Interview with Kelly Corrigan
Q: What’s been your biggest surprise with parenting teenagers?
Corrigan: Well, I thought I’d be better at it. I thought I was a natural. I thought I was cool and funny and in touch with them, and that that would somehow matter. That it would have some impact on what our daily life together was like. All of that, whether it’s true or not, is all totally eclipsed by the fact that I’m the mother. That defines everything. All of my charms are useless.
Q: Have you had any specific revelations?
Corrigan: It’s surprises me how hard it is to hold the line. I’m very sympathetic to my children. Even when I’m furious when them, I’m actually quite sympathetic. I want to be stricter and firmer than I am. I want to be as unyielding as my mother. But I can’t do it. I can’t hold the line.
Q: Can you share an example?
Corrigan: I often find myself in these re-negotiations after the fact. I’ll lay down a law, like no cell phone for a week. My daughter will go quiet, and my mood will lift. Maybe two or three hours later, she’ll come back in the room and she’ll be really sweet and contrite. She’ll start suggesting alternative punishments. Before I know it, we’re snuggled up. We’re talking about how if she does all the laundry in the house, then she can have her cell phone back. I can never decide if I am modeling flexibility or if I’m inadvertently modeling pushover.

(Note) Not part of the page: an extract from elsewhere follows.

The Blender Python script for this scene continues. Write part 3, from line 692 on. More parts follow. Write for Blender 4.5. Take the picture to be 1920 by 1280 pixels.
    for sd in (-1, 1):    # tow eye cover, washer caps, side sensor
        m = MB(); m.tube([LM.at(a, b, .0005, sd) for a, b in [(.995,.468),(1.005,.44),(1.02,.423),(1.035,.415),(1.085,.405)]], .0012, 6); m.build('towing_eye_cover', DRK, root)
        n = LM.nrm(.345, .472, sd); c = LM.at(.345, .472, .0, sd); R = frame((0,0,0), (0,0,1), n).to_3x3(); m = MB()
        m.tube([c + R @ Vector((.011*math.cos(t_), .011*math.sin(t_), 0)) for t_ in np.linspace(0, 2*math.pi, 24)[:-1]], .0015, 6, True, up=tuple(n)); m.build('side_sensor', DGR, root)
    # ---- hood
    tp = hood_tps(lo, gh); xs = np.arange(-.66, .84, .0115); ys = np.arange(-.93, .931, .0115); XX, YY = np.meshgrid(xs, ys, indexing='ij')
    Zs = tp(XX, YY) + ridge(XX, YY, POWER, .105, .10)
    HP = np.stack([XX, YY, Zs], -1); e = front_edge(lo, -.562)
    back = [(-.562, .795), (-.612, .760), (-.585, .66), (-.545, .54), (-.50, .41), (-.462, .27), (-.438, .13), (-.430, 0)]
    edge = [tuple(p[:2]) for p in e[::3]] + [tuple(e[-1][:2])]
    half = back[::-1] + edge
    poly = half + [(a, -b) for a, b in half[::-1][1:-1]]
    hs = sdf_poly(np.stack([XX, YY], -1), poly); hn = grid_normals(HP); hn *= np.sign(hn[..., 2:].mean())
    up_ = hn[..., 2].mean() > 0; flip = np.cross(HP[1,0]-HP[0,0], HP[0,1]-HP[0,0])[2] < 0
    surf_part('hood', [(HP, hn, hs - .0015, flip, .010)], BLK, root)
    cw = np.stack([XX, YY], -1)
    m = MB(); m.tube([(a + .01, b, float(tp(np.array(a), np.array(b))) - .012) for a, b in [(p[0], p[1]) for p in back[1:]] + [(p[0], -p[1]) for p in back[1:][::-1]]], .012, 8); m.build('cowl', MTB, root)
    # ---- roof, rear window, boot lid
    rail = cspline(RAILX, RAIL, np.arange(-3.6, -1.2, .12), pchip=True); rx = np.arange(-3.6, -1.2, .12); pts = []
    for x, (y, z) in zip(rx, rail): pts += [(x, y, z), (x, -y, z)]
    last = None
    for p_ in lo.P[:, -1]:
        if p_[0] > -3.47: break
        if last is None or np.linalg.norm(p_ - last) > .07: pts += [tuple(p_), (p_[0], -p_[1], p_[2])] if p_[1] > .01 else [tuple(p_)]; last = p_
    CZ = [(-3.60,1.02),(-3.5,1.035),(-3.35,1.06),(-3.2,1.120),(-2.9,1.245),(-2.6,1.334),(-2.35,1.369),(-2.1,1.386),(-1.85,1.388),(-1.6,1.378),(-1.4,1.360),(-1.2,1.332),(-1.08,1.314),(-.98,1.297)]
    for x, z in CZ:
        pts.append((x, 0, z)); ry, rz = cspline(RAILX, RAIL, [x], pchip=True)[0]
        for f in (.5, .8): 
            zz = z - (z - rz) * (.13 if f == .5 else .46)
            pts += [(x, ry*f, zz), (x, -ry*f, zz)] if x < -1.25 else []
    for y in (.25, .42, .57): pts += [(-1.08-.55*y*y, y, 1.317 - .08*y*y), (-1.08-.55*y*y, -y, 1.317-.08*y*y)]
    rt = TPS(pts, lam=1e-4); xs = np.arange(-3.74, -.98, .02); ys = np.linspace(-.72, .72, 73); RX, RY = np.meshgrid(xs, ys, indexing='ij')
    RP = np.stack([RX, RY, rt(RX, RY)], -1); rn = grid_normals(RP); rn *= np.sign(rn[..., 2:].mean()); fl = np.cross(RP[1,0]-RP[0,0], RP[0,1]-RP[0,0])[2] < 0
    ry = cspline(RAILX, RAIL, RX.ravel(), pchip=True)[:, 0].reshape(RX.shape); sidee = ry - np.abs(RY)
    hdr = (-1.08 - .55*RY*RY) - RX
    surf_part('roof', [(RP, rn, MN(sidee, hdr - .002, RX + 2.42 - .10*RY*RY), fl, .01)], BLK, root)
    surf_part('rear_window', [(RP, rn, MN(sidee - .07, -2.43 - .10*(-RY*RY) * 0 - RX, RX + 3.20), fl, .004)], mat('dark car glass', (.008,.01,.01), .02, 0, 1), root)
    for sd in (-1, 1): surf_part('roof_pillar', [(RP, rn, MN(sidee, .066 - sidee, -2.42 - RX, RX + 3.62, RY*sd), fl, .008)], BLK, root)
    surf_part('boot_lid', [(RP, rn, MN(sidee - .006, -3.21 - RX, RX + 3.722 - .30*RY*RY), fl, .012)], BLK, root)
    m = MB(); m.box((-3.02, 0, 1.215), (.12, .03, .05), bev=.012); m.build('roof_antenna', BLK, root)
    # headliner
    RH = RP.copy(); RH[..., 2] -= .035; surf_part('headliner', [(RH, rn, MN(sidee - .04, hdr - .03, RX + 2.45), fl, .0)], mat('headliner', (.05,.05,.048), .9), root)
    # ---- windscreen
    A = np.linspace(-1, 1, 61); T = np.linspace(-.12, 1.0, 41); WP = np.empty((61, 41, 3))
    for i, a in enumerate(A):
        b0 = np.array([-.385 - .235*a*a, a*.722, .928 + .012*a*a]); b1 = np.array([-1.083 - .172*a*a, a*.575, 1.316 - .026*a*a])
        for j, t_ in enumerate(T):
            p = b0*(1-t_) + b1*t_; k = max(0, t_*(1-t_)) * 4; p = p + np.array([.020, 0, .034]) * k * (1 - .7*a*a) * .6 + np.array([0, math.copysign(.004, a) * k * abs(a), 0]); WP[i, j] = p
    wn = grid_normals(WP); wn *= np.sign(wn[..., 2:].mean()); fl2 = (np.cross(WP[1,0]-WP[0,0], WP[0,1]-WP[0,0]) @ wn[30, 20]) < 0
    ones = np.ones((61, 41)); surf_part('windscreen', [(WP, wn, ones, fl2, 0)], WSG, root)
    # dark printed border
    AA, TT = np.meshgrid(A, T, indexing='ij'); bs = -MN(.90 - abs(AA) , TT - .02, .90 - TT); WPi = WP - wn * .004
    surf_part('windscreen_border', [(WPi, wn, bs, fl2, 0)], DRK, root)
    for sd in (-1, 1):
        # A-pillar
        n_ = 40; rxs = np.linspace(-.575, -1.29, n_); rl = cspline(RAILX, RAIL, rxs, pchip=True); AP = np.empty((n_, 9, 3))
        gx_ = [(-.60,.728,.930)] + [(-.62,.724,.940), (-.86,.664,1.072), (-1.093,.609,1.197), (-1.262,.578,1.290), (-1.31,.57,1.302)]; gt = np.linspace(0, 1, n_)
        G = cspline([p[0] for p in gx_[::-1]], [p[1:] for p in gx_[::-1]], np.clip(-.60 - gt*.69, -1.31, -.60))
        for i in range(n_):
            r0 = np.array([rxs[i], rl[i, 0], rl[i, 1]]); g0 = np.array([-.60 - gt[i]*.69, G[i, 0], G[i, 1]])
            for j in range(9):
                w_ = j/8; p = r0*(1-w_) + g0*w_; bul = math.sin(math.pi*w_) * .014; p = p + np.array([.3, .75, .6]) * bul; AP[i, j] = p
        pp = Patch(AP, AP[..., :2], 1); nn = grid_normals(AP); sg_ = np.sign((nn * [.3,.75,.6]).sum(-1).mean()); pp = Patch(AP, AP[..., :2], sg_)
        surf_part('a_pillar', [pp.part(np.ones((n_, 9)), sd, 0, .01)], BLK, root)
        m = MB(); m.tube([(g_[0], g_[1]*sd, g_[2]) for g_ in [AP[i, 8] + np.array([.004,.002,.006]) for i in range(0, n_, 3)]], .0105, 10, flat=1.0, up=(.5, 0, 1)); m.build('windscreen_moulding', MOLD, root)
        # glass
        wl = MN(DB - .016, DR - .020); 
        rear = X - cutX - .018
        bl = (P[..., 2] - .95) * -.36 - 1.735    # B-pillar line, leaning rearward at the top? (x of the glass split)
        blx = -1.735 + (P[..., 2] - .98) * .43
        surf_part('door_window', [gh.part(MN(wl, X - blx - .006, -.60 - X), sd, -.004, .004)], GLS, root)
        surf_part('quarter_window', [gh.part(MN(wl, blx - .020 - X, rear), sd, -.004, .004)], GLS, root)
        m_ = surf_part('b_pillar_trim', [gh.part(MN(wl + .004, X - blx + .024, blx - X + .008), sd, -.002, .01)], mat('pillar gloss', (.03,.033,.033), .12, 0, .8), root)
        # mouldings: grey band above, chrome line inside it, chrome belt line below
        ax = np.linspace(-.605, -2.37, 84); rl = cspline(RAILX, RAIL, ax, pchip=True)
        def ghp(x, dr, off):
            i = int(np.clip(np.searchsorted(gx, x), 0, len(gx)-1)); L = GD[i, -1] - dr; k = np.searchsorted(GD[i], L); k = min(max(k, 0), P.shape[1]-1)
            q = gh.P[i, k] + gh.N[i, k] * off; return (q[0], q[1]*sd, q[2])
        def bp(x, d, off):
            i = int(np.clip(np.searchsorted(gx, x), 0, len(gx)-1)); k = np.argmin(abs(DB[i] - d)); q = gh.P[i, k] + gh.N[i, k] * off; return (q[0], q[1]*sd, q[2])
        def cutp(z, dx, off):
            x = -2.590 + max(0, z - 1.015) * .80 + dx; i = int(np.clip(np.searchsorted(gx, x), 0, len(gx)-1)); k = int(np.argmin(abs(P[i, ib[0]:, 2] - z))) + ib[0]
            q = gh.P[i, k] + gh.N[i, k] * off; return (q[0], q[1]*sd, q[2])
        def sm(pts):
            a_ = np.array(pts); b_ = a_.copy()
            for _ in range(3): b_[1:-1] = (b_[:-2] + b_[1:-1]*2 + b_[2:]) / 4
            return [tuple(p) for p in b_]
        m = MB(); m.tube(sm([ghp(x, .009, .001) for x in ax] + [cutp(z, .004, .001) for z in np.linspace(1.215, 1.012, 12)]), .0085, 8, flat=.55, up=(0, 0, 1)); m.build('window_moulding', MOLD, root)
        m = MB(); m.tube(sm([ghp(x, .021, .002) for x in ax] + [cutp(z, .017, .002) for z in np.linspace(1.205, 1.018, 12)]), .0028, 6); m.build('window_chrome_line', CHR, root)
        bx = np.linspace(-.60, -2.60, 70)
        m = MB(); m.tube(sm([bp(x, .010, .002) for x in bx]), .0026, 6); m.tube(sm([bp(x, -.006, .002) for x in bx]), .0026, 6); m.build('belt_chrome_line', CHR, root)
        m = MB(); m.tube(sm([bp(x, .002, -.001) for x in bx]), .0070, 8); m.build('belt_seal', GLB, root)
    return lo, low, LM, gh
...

Q: Why does that worry you?
Corrigan: I really worry about the manipulation thing. I think if a kid is being really nice to get something, then when that kid goes to sleep at night they may feel a little scummy about themselves.
Q: What was your mom like?
Corrigan: She wasn’t open to manipulation. I think I want them to like me more than my mother needed or wanted me to like her. I don’t think that was part of her motivation when she raised us.
Q: You have a bit of a potty mouth. How does that affect your girls?
Corrigan: I have done them a disservice. Particularly with the F-word. I’ve seen some Instagram comments on my daughter’s feed. Sometimes she uses the F-word, and she seems so harsh.
Q: How do your girls feel about your work?
Corrigan: They’re not super aware of it. Like most teenagers, they’re fairly self-absorbed, which is right on time developmentally. I don’t think that it plays a very big role in their life, what I do and say.
Q: So you don’t ask permission to write about them?
Corrigan: I haven’t yet because in all three books they’ve been so young. If I were to write about them now, I would definitely feel like I owed it to them to share any passages that touched on their lives. To be honest, I’m going to write privately about that for a while, and let some time pass before I put anything about them in print. It’s too dicey right now. It’s the same way that a mom should never dance in front of her children’s friends, or sing along to the song on the radio. Everything is a reflection on them. They’re utterly self-focused.
Q: I’d like to turn the tables and ask some of the questions you end your interviews with on Medium.com. So, if you had a year to get really good at anything, what would you try?
Corrigan: Writing. I would write in a way that I never have before, or I would write with focus. If I could bring myself to let go of all my other projects, and just try to martial all my energy and focus and attention and intellect on a single project, mainly a novel, I would like to do that.
Q: If your mother wrote a book about you, what would it be called?
Corrigan: Quite Competent.
Q: What would you like to see fixed in your lifetime?
Corrigan: I want to make life easier for the desperately poor. I would like there not to be this huge disparity of what life can be. These children don’t have any of the building blocks that they need to be successful in school. If you can’t be successful in school, you’re never going to get a great job. That just makes me sick that you could be three years old and so far behind that your odds of catching up are minimal.